There has never been a summer of wildfires like the one residents of Lake County endured in 2015, both in number and in size. It began with the July 29th Rocky fire, which burned 69,438 acres and destroyed 43 homes. It was followed by the August 9th Jerusalem fire, which burned 25,118 acres, and the September 2nd Elk fire, which consumed another 673 acres. There was also a smaller fire in August that threatened the town of Lucerne, which was probably saved solely by the timely and precise attacks by CalFire's giant DC-10 fire bomber.

Big aircraft also made the difference in the Elk fire, which was hammered into submission mainly by an intense attack by helicopters and fixed wing air tankers, and an ancient four engined C-54 saved the day during the 215 acre August 22nd Peterson fire. But on the hot, windy afternoon of September 12th, the CalFire aerial armada was over a hundred miles away working on the Butte fire, which eventually burned 70,868 acres and 475 homes. When fire broke out in a ditch running through the yard of a home on High Valley Road the county already had plenty of warning of what to expect-except this time there would be only a minimal air attack available in the first few critical hours.

The Valley fire was almost instantly noticed by the neighbors across the street from the point of origin, who immediately called Calfire and began to do whatever was possible to contain the flames. The fire skirted around the home and began to burn a nearby woodshed, which the two men managed to save after removing several gas cans that can be seen in the many media photos of the site. No one was home where the fire started, but there were at least two things in the ditch that could have possibly sparked the blaze. The first was the wiring and water lines that ran from the home's well to the vegetable garden that was reached by a small wooden bridge spanning the ditch. The lines appeared to be in very close proximity to one another as they crossed the ditch, and a water leak may have caused an electrical short which in turn could have ignited the nearby weeds. The wiring itself appeared to not be entirely intact or complete, though it was not clear when viewed at a distance if this was due to work done on it before or after the fire.

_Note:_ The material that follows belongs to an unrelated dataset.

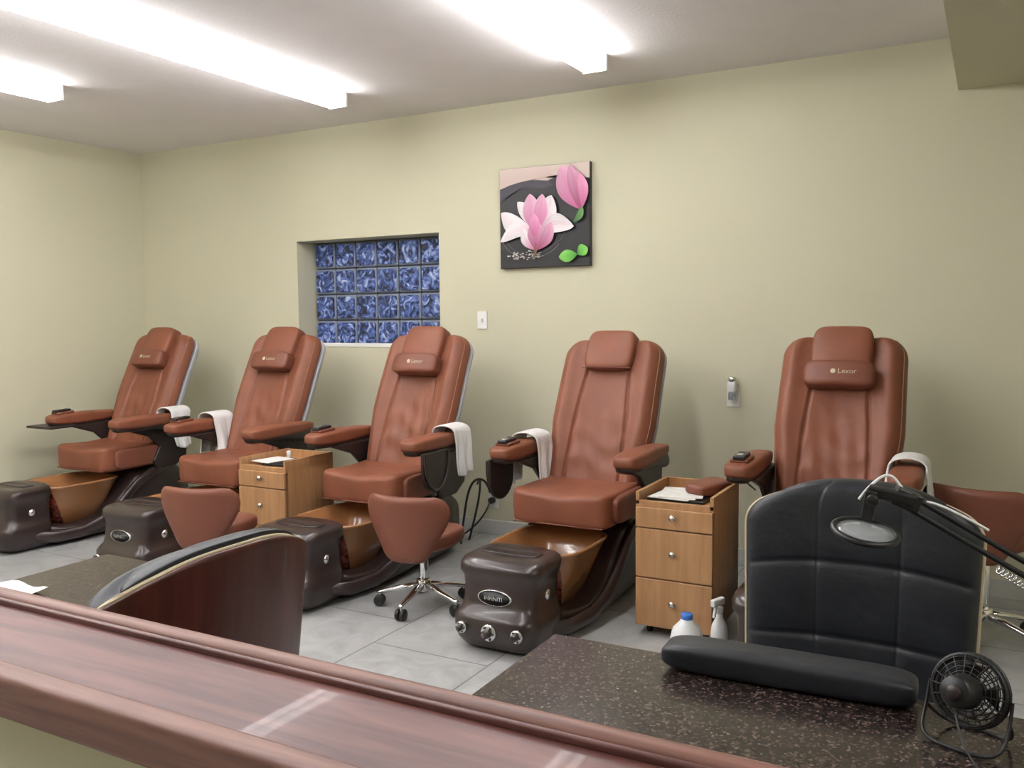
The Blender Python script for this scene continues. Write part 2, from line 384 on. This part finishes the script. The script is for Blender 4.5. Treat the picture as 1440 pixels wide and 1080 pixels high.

Another other possibility is that the broken piece of the bottom of a clear glass jar that was found in the ditch could have ignited nearby weeds or pine needles, as the time the fire began coincided with the time of day that direct sunlight could hit the glass, instead of being shaded by the tall trees that surrounded it. Whatever the source, the fire quickly spread into the weeds and underbrush behind the home and headed up the hillside to the south, with the direction switching to the east as the fire met with the powerful afternoon winds streaming over the ridge. CalFire received their first call at 1:22 pm, and by 1:51 pm requested help from the Lake County Sheriff's Office to help with evacuations.

This is where the incident began to take a tragic turn, and when hours of panic, confusion and terror for thousands of local residents began. The method used to alert Lake County residents to emergencies is a reverse 911 phone system, but after a small number of people received an automated advisory evacuation call it began to fail as the few land lines serving the area burned. Scores of frightened fire area residents were making calls to 911 dispatch, and more calls came in from concerned friends and relatives wanting the sheriff to evacuate loved ones, which further confused the situation and taxed dispatchers. With no functioning alert system the handful of deputies on duty were forced to spend their time going door-to-door to order evacuations, and the it-looked-good-on-paper formal evacuation plan was forgotten. In spite of the local fire departments having a list of people unable to self-evacuate, this information was never requested by the sheriff and was not forwarded to him by any fire chiefs.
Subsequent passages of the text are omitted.